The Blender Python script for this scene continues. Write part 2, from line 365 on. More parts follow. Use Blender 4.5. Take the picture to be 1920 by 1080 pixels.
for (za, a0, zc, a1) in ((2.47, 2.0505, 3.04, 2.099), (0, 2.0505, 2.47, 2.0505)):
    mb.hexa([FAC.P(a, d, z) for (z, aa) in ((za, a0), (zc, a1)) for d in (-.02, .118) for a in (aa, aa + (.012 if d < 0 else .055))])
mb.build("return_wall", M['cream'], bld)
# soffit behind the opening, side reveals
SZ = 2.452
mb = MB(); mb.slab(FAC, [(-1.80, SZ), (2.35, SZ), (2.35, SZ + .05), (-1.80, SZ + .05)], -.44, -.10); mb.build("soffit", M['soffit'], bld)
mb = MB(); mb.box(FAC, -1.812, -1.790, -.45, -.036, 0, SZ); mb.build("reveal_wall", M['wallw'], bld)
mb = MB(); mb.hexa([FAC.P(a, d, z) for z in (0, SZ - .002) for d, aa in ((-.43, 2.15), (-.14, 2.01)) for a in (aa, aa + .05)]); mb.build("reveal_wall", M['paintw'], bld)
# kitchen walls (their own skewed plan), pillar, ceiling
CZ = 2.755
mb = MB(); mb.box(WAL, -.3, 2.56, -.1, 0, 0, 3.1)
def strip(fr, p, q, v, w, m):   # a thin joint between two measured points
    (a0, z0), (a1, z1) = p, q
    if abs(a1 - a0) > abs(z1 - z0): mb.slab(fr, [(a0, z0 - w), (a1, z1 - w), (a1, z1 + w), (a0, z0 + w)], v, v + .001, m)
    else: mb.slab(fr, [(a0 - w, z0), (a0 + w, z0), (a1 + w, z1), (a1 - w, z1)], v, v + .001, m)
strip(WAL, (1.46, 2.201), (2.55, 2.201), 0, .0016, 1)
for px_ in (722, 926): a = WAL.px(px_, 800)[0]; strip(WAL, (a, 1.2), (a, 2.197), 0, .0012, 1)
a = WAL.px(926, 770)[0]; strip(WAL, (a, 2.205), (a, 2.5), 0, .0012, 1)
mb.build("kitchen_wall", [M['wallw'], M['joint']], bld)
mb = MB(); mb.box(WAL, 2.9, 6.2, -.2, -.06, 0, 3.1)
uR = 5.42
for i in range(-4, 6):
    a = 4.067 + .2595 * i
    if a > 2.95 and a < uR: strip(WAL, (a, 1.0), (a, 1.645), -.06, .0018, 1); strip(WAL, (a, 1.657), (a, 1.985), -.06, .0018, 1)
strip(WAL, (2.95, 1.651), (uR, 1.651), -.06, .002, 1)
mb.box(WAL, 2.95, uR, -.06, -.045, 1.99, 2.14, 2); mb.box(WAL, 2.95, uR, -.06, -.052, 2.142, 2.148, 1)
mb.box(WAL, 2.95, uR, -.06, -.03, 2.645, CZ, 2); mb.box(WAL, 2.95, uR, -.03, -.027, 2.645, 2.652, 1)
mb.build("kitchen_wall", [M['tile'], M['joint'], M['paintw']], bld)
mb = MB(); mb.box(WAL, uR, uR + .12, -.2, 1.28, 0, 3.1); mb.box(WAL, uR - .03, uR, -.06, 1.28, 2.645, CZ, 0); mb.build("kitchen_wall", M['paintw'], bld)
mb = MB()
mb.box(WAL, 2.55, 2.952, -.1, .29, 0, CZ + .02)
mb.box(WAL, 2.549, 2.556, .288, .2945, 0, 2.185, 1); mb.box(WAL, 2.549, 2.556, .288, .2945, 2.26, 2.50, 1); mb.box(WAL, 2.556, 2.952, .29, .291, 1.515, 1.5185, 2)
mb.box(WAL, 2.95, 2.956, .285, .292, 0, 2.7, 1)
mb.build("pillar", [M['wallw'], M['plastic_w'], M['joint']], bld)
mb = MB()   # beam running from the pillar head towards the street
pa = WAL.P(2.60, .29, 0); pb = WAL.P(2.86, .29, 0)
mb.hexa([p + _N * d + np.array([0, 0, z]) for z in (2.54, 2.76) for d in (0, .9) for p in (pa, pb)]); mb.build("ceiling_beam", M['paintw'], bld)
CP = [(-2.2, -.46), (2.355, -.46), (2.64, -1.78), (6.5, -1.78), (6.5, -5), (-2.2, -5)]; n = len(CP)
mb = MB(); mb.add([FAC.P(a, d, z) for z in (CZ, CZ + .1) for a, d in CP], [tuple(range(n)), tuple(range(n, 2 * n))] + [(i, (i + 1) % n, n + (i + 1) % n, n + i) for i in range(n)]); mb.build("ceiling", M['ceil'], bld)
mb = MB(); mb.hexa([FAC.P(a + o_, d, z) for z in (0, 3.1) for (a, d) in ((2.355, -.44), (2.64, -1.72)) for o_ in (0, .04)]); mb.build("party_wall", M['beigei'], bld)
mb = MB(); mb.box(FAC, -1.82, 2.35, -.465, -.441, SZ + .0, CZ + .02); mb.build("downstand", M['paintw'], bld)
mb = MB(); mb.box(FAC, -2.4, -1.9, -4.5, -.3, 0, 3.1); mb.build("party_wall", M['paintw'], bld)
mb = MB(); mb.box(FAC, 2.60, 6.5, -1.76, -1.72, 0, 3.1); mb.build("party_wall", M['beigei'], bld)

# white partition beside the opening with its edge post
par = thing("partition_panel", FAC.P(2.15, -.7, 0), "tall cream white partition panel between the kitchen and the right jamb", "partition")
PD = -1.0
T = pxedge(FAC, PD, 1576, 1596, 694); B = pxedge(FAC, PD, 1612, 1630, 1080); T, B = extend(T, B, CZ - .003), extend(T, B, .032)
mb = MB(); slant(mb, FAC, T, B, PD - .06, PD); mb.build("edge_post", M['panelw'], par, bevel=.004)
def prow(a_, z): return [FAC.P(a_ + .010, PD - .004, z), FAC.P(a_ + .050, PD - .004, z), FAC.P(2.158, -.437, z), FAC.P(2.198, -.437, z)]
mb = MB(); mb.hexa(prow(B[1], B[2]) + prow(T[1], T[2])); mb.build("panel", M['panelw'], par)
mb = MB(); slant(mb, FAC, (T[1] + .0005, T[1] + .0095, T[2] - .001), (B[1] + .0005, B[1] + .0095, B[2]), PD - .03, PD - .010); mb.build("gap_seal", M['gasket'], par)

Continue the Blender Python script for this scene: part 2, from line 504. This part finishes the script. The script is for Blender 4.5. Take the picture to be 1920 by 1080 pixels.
################
Exercise details: Extract every record and return it verbatim.

Written reply:
The Blender Python script for this scene continues. Write part 2, from line 365 on. More parts follow. Use Blender 4.5. Take the picture to be 1920 by 1080 pixels.
for (za, a0, zc, a1) in ((2.47, 2.0505, 3.04, 2.099), (0, 2.0505, 2.47, 2.0505)):
    mb.hexa([FAC.P(a, d, z) for (z, aa) in ((za, a0), (zc, a1)) for d in (-.02, .118) for a in (aa, aa + (.012 if d < 0 else .055))])
mb.build("return_wall", M['cream'], bld)
# soffit behind the opening, side reveals
SZ = 2.452
mb = MB(); mb.slab(FAC, [(-1.80, SZ), (2.35, SZ), (2.35, SZ + .05), (-1.80, SZ + .05)], -.44, -.10); mb.build("soffit", M['soffit'], bld)
mb = MB(); mb.box(FAC, -1.812, -1.790, -.45, -.036, 0, SZ); mb.build("reveal_wall", M['wallw'], bld)
mb = MB(); mb.hexa([FAC.P(a, d, z) for z in (0, SZ - .002) for d, aa in ((-.43, 2.15), (-.14, 2.01)) for a in (aa, aa + .05)]); mb.build("reveal_wall", M['paintw'], bld)
# kitchen walls (their own skewed plan), pillar, ceiling
CZ = 2.755
mb = MB(); mb.box(WAL, -.3, 2.56, -.1, 0, 0, 3.1)
def strip(fr, p, q, v, w, m):   # a thin joint between two measured points
    (a0, z0), (a1, z1) = p, q
    if abs(a1 - a0) > abs(z1 - z0): mb.slab(fr, [(a0, z0 - w), (a1, z1 - w), (a1, z1 + w), (a0, z0 + w)], v, v + .001, m)
    else: mb.slab(fr, [(a0 - w, z0), (a0 + w, z0), (a1 + w, z1), (a1 - w, z1)], v, v + .001, m)
strip(WAL, (1.46, 2.201), (2.55, 2.201), 0, .0016, 1)
for px_ in (722, 926): a = WAL.px(px_, 800)[0]; strip(WAL, (a, 1.2), (a, 2.197), 0, .0012, 1)
a = WAL.px(926, 770)[0]; strip(WAL, (a, 2.205), (a, 2.5), 0, .0012, 1)
mb.build("kitchen_wall", [M['wallw'], M['joint']], bld)
mb = MB(); mb.box(WAL, 2.9, 6.2, -.2, -.06, 0, 3.1)
uR = 5.42
for i in range(-4, 6):
    a = 4.067 + .2595 * i
    if a > 2.95 and a < uR: strip(WAL, (a, 1.0), (a, 1.645), -.06, .0018, 1); strip(WAL, (a, 1.657), (a, 1.985), -.06, .0018, 1)
strip(WAL, (2.95, 1.651), (uR, 1.651), -.06, .002, 1)
mb.box(WAL, 2.95, uR, -.06, -.045, 1.99, 2.14, 2); mb.box(WAL, 2.95, uR, -.06, -.052, 2.142, 2.148, 1)
mb.box(WAL, 2.95, uR, -.06, -.03, 2.645, CZ, 2); mb.box(WAL, 2.95, uR, -.03, -.027, 2.645, 2.652, 1)
mb.build("kitchen_wall", [M['tile'], M['joint'], M['paintw']], bld)
mb = MB(); mb.box(WAL, uR, uR + .12, -.2, 1.28, 0, 3.1); mb.box(WAL, uR - .03, uR, -.06, 1.28, 2.645, CZ, 0); mb.build("kitchen_wall", M['paintw'], bld)
mb = MB()
mb.box(WAL, 2.55, 2.952, -.1, .29, 0, CZ + .02)
mb.box(WAL, 2.549, 2.556, .288, .2945, 0, 2.185, 1); mb.box(WAL, 2.549, 2.556, .288, .2945, 2.26, 2.50, 1); mb.box(WAL, 2.556, 2.952, .29, .291, 1.515, 1.5185, 2)
mb.box(WAL, 2.95, 2.956, .285, .292, 0, 2.7, 1)
mb.build("pillar", [M['wallw'], M['plastic_w'], M['joint']], bld)
mb = MB()   # beam running from the pillar head towards the street
pa = WAL.P(2.60, .29, 0); pb = WAL.P(2.86, .29, 0)
mb.hexa([p + _N * d + np.array([0, 0, z]) for z in (2.54, 2.76) for d in (0, .9) for p in (pa, pb)]); mb.build("ceiling_beam", M['paintw'], bld)
CP = [(-2.2, -.46), (2.355, -.46), (2.64, -1.78), (6.5, -1.78), (6.5, -5), (-2.2, -5)]; n = len(CP)
mb = MB(); mb.add([FAC.P(a, d, z) for z in (CZ, CZ + .1) for a, d in CP], [tuple(range(n)), tuple(range(n, 2 * n))] + [(i, (i + 1) % n, n + (i + 1) % n, n + i) for i in range(n)]); mb.build("ceiling", M['ceil'], bld)
mb = MB(); mb.hexa([FAC.P(a + o_, d, z) for z in (0, 3.1) for (a, d) in ((2.355, -.44), (2.64, -1.72)) for o_ in (0, .04)]); mb.build("party_wall", M['beigei'], bld)
mb = MB(); mb.box(FAC, -1.82, 2.35, -.465, -.441, SZ + .0, CZ + .02); mb.build("downstand", M['paintw'], bld)
mb = MB(); mb.box(FAC, -2.4, -1.9, -4.5, -.3, 0, 3.1); mb.build("party_wall", M['paintw'], bld)
mb = MB(); mb.box(FAC, 2.60, 6.5, -1.76, -1.72, 0, 3.1); mb.build("party_wall", M['beigei'], bld)

# white partition beside the opening with its edge post
par = thing("partition_panel", FAC.P(2.15, -.7, 0), "tall cream white partition panel between the kitchen and the right jamb", "partition")
PD = -1.0
T = pxedge(FAC, PD, 1576, 1596, 694); B = pxedge(FAC, PD, 1612, 1630, 1080); T, B = extend(T, B, CZ - .003), extend(T, B, .032)
mb = MB(); slant(mb, FAC, T, B, PD - .06, PD); mb.build("edge_post", M['panelw'], par, bevel=.004)
def prow(a_, z): return [FAC.P(a_ + .010, PD - .004, z), FAC.P(a_ + .050, PD - .004, z), FAC.P(2.158, -.437, z), FAC.P(2.198, -.437, z)]
mb = MB(); mb.hexa(prow(B[1], B[2]) + prow(T[1], T[2])); mb.build("panel", M['panelw'], par)
mb = MB(); slant(mb, FAC, (T[1] + .0005, T[1] + .0095, T[2] - .001), (B[1] + .0005, B[1] + .0095, B[2]), PD - .03, PD - .010); mb.build("gap_seal", M['gasket'], par)

Continue the Blender Python script for this scene: part 2, from line 504. This part finishes the script. The script is for Blender 4.5. Take the picture to be 1920 by 1080 pixels.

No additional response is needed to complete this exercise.